Viva La Revolution

There's a moment in the "sneak preview" episode of the new ABC reality/philanthrotainment show Jamie Oliver's Food Revolution in which Oliver, after reviewing the typical diet of a family in dire need of a nutrition makeover but before commencing the lessons on a new way of thinking about food, steps into the backyard and turns over a patch of sod with a shovel. I was completely expecting (and hoping for) a Michael Pollan-esque message that a healthy diet at best involves growing at least some of our own food, but Jamie didn't go there -- at least not yet.

Instead, he conducted a funeral for the family's deep fat fryer.

He asks the mother of family to say a little prayer as they bury the abomination. He is kidding. She is not. Her kids reverently join hands and bow their heads as she utters a sincere prayer of consecration. It's one of the clearest portrayals of repentance I've seen on mainstream TV, ever. (Starts at about 25:38 in the episode.)

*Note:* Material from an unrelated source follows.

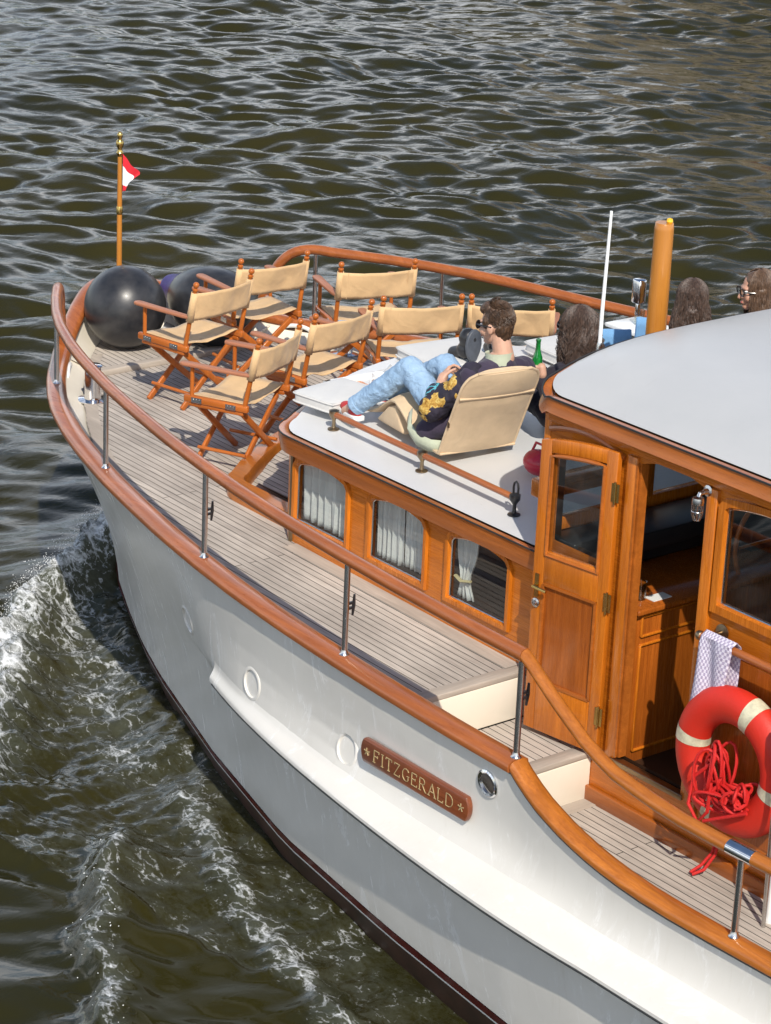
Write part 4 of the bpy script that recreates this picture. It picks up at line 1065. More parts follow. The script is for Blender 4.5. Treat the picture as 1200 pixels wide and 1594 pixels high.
# glass and blue deck chairs behind the wheelhouse roof line
for x, y, z, hw_, lab in ((-2.43, .30, .93, .085, 'pale blue chair back showing just right of the aerial'), (-2.41, .50, .98, .035, 'sliver of a pale blue chair back left of the wooden mast')):
    b = MB(); b.grid([[(x + hw_ * s * .5 + .01 * math.sin(s * 3), y + hw_ * s * (1 - .3 * max(0, k - .6)), z + .22 * k) for s in np.linspace(-1, 1, 9)] for k in np.linspace(-1.2, 1, 10)])
    o = b.build('blue_chair', M['blue_plain'], solid=.02); tag(o, lab, 'chair', 'blue chairs behind the wheelhouse roof')
g = MB().lathe([(.026, 0), (.03, .002), (.034, .10), (.032, .10), (.028, .006), (.001, .006)], (-2.82, .87, 1.0), 20).build('drinking_glass', M['glass']); tag(g, 'clear drinking glass standing on the far table left of the mast', 'glass')
b = MB(); b.box((-2.82, .87, .985), (.3, .3, .025)); b.cyl((-2.82, .87, .64), (-2.82, .87, .975), .02); b.lathe([(.12, 0), (.12, .012), (.03, .02)], (-2.82, .87, .64), 20)
o = b.build('side_table', M['white_plain'], bev=.004); tag(o, 'small table holding the drinking glass, mostly behind the roof', 'table')

# life ring on its chocks, with a coil of red line; towel; slim things at the right edge
lr = empty('life_ring', (.572, -1.60, .005)); tag(lr, 'orange life ring with pale reflective bands hanging on the wheelhouse side', 'life ring')
ringR, ringr = .288, .094
def torus_pt(th, ph, R=ringR, r=ringr): 
    rr = R + r * math.cos(ph); return V(rr * math.cos(th), -r * .82 * math.sin(ph), rr * math.sin(th))
b = MB(); b.rings([[torus_pt(a, p) for p in np.linspace(0, 2 * math.pi, 25)[:-1]] for a in np.linspace(0, 2 * math.pi, 73)[:-1]], True, False, 0, True); b.build('ring', M['orange'], lr)
for a0 in (70, 172, 252, 350):
    b = MB(); b.rings([[torus_pt(RAD(a), p, r=ringr + .002) for p in np.linspace(0, 2 * math.pi, 25)[:-1]] for a in np.linspace(a0 - 6, a0 + 6, 5)], True, False); b.build('reflective_band', M['tape'], lr)
rr = random.Random(3); b = MB()
def coil(cx, cz, ax_, az_, n, jit, y0):
    pts = []
    for i in range(n * 16):
        t = i / 16 * 2 * math.pi; k = 1 + jit * math.sin(t * .37 + 1.3)
        pts.append(V(cx + ax_ * k * math.cos(t) + .012 * math.sin(t * .7), y0 - .05 * math.sin(t * .23) - .03 * math.cos(t * 1.1), cz + az_ * k * math.sin(t) + .03 * math.sin(t * .31)))
    return pts
b.tube(coil(-.062, -.055, .05, .115, 11, .30, -.06), .0085, 6)
b.tube(coil(.02, -.165, .10, .035, 8, .30, -.065), .0085, 6)
b.tube(coil(.135, -.115, .035, .042, 6, .35, -.07), .0085, 6)
b.tube([(-.05, -.10, .0), (-.14, -.13, -.1), (-.15, -.14, -.25), (-.09, -.13, -.33), (-.03, -.13, -.25), (-.04, -.11, -.1)], .0095, 8)
b.tube([(.20, -.1, -.17), (.05, -.13, -.25), (-.04, -.14, -.30)], .009, 8)
o = b.build('rescue_line', M['red_line'], loc=(.572, -1.60, .005)); tag(o, 'tangled coil of bright red rescue line stuffed through the life ring', 'rope')
o = MB().tube([(.44, -1.515, -.50), (.44, -1.53, -.58), (.42, -1.58, -.66), (.39, -1.63, -.685), (.375, -1.63, -.68), (.39, -1.57, -.65), (.415, -1.525, -.58), (.425, -1.515, -.50)], .0085, 8).build('rope_end', M['red_line']); tag(o, 'loose loop of red line hanging down by the side deck', 'rope')
def towel_mat():
    m, nt, bs = mat('towel_check'); v = coords(nt, (1, 1, 1), 'UV'); ch = nd(nt, 'ShaderNodeTexChecker'); nt.links.new(v, ch.inputs[0]); ch.inputs['Scale'].default_value = 1.0
    mp = nd(nt, 'ShaderNodeMapping'); mp.inputs['Scale'].default_value = (20, 44, 1); nt.links.new(v, mp.inputs[0]); nt.links.new(mp.outputs[0], ch.inputs[0])
    ch.inputs[1].default_value = (.62, .59, .68, 1); ch.inputs[2].default_value = (.34, .30, .42, 1)
    sep = nd(nt, 'ShaderNodeSeparateXYZ'); nt.links.new(v, sep.inputs[0])
    e = math_(nt, 'LESS_THAN', sep.outputs['Y'], .12)
    c = mix(nt, e, ch.outputs[0], (.42, .37, .50))
    nt.links.new(c, bs.inputs['Base Color']); bs.inputs['Roughness'].default_value = .95; bump(nt, bs, noise(nt, coords(nt), 60, 3), .6, .01); return m
b = MB(); rows = []; nv = 22; nu = 15
for j in range(nv):
    k = j / (nv - 1)      # 0 bottom front .. 1 bottom back
    r = []
    for i in range(nu):
        u = i / (nu - 1); x = .285 + .20 * u + .012 * math.sin(k * 5 + u * 4)
        L = .42; s = k * L * 1.75
        if s < L: z = .578 - (L - s); y = -1.612 - .012 * math.sin(u * 9 + k * 3) - .016 * (1 - s / L) * math.sin(u * 5 + 1)
        elif s < L + .06: a = (s - L) / .06 * math.pi; z = .578 + .02 * math.sin(a); y = -1.585 - .027 * math.cos(a)
        else: z = .578 - (s - L - .06); y = -1.555 + .008 * math.sin(u * 8)
        x -= .03 * (1 - min(1, s / L)) if s < L else 0
        r.append((x, y, z))
    rows.append(r)
b.grid(rows); tw = b.build('towel', towel_mat(), solid=.004); tag(tw, 'checked lilac tea towel hung over the grab rail by the doorway', 'towel')
uv = tw.data.uv_layers.new(name='UVMap')
for lp in tw.data.loops:
    i = lp.vertex_index; uv.data[lp.index].uv = ((i % nu) / (nu - 1), (i // nu) / (nv - 1))
tc = empty('deck_chair', (1.12, -1.72, -.70)); tag(tc, 'tan padded chair cut off by the right edge beside the life ring', 'chair')
MB().rings([[( .19 * k * math.copysign(abs(math.cos(t)) ** .6, math.cos(t)), yy, 1.01 + .155 * k * math.copysign(abs(math.sin(t)) ** .6, math.sin(t))) for t in np.linspace(0, 2 * math.pi, 33)[:-1]] for k, yy in ((.01, -.035), (.8, -.03), (.95, -.018), (1.0, 0), (.95, .018), (.8, .03), (.01, .035))], True, True).build('back_pad', M['tan'], tc)
MB().box((0, .115, .44), (.40, .19, .05)).build('seat_pad', M['tan'], tc, bev=.02)
for qx in (-1, 1):
    MB().tube([(qx * .17, .0, .95), (qx * .17, .01, .44), (qx * .17, .02, .0)], .011, 10).build('leg', M['steel'], tc)
    MB().tube([(qx * .17, .19, .42), (qx * .17, .19, .0)], .011, 10).build('leg', M['steel'], tc)
o = MB().lathe([(.03, 0), (.03, .02), (.022, .03), (.022, .42), (.001, .43)], (.93, -1.63, -.70), 16).build('white_post', M['white_plain']); tag(o, 'short white post standing on the side deck at the right edge', 'post')
g = MB().lathe([(.024, 0), (.028, .003), (.03, .10), (.028, .10), (.025, .006), (.001, .006)], (-.46, -1.30, .437), 18).build('tumbler', M['glass']); tag(g, 'clear tumbler on the console just inside the cabin doorway', 'glass')
o = MB().box((-.43, -1.20, .438), (.07, .13, .004)).build('paper_note', M['white_plain'], rz=0); tag(o, 'small white paper lying on the console inside the doorway', 'paper')
b = MB(); b.ball((0, 0, .07), (.10, .08, .075), 18, 12); b.tube([(-.06, 0, .12), (-.03, 0, .18), (.03, 0, .18), (.06, 0, .12)], .008, 8)
o = b.build('bag', M['red_cloth'], loc=(-1.78, -.86, .64)); tag(o, 'crumpled glossy red bag on the cabin roof behind the lounge seat', 'bag')
M['red_cloth'].node_tree.nodes['Principled BSDF'].inputs['Coat Weight'].default_value = .6
MB().box((-1.14, -1.2, .86), (.10, .5, .10)).build('visor_box', M['var_y'], yacht, bev=.01)

# ------------------------------------------------------------------ folding lounge seat
ls = empty('lounge_seat', (-2.22, -.945, .645), RAD(-9)); tag(ls, 'beige padded folding lounge seat on the cabin roof, back propped upright', 'lounge seat')
hw = .25
def pad(prof, t0, name, parent, rnd=.03):
    """profile in x/z swept across the width, thickness t0, pillow section"""
    b = MB(); k = len(prof); rows_t, rows_b = [], []
    for i in range(k):
        a = Vector(prof[max(0, i - 1)]); c = Vector(prof[min(k - 1, i + 1)]); d = (c - a).normalized(); n = Vector((-d.y, d.x)); n = n if n.y > 0 or abs(n.y) < .2 and n.x < 0 else -n
        e = i / (k - 1); th_ = t0 * (1 - .6 * abs(2 * e - 1) ** 6) * (1 - .28 * math.exp(-((e - .70) / .035) ** 2) * (k > 13))
        rt, rb = [], []
        for s in np.linspace(-1, 1, 13):
            w = (1 - abs(s) ** 3.2); p = Vector(prof[i])
            cr = max(0, (e - .80) / .20) if k > 13 else 0; yy = s * hw * (1 - .30 * (1 - math.sqrt(max(0, 1 - cr * cr))))
            q = p + n * (th_ * .5 * w + .006); rt.append((q.x, yy, q.y)); q = p - n * (th_ * .5 * w * .5 + .004); rb.append((q.x, yy, q.y))
        rows_t.append(rt); rows_b.append(rb)
    b.grid(rows_t); b.grid(rows_b, flip=True)
    b.rings([[r[0] for r in rows_t], [r[0] for r in rows_b]], False, False); b.rings([[r[-1] for r in rows_t], [r[-1] for r in rows_b]], False, False)
    b.grid([rows_t[0], rows_b[0]]); b.grid([rows_t[-1], rows_b[-1]])
    return b.build(name, M['pad'], parent, angle=70)
back = [(.0 + .235 * t + .02 * t * t, .035 + .535 * t) for t in np.linspace(0, 1, 26)]
bp = pad(back, .125, 'backrest', ls)
b = MB()
for fz in (.70,):
    x = .235 * fz + .02 * fz * fz; z = .035 + .555 * fz
    b.tube([(x + .033 - .02 * s * s, s * hw * .98, z - .012) for s in np.linspace(-1, 1, 15)], .008, 6)
b.tube([(x + .012, s * hw, z) for x, z in back[:1] for s in (-1, 1)], .008, 6)
for q in (-1, 1): b.tube([(x, q * hw * (1 - .30 * (1 - math.sqrt(max(0, 1 - max(0, (i / 25 - .8) / .2) ** 2)))), z) for i, (x, z) in enumerate(back)], .009, 6)
b.tube([(back[-1][0], s * hw * .70, back[-1][1]) for s in np.linspace(-1, 1, 9)], .010, 6)
b.build('piping', M['pad'], bp)
MB().box((.10, -hw - .006, .24), (.012, .01, .035)).build('buckle', M['bronze'], bp)
seat = [(-.02, .03), (-.12, .035), (-.25, .06), (-.36, .105), (-.45, .155), (-.52, .185), (-.57, .18), (-.64, .14), (-.72, .085), (-.80, .045), (-.86, .035)]
pad(seat, .07, 'seat_pad', ls)
MB().prism([(-.42, 0, .008), (-.53, 0, .16), (-.62, 0, .13), (-.76, 0, .008)], (0, -hw + .01, 0), (0, hw - .01, 0)).build('knee_bolster', M['pad'], ls, bev=.02)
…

The episode indulges in one of the standard tropes of "reality" TV, the exaggerated conflict, depicting the entire city of Huntington, West Va., as being up in arms against Oliver's "British invasion." But I loved the fact that the one ally they show is Pastor Steve Willis of the First Baptist Church in neighboring Kenova. Evangelicalism's abiding temptation to gnosticism leads too often to neglect of concerns relating to the body (with occasional pendulum swings into a legalistic association of thinness with sanctity). So it is brave, and counter-cultural, and deeply faithful, for Willis to invite his congregation and his community not just to change their individual eating habits but to work together to create a culture of right relating to our food.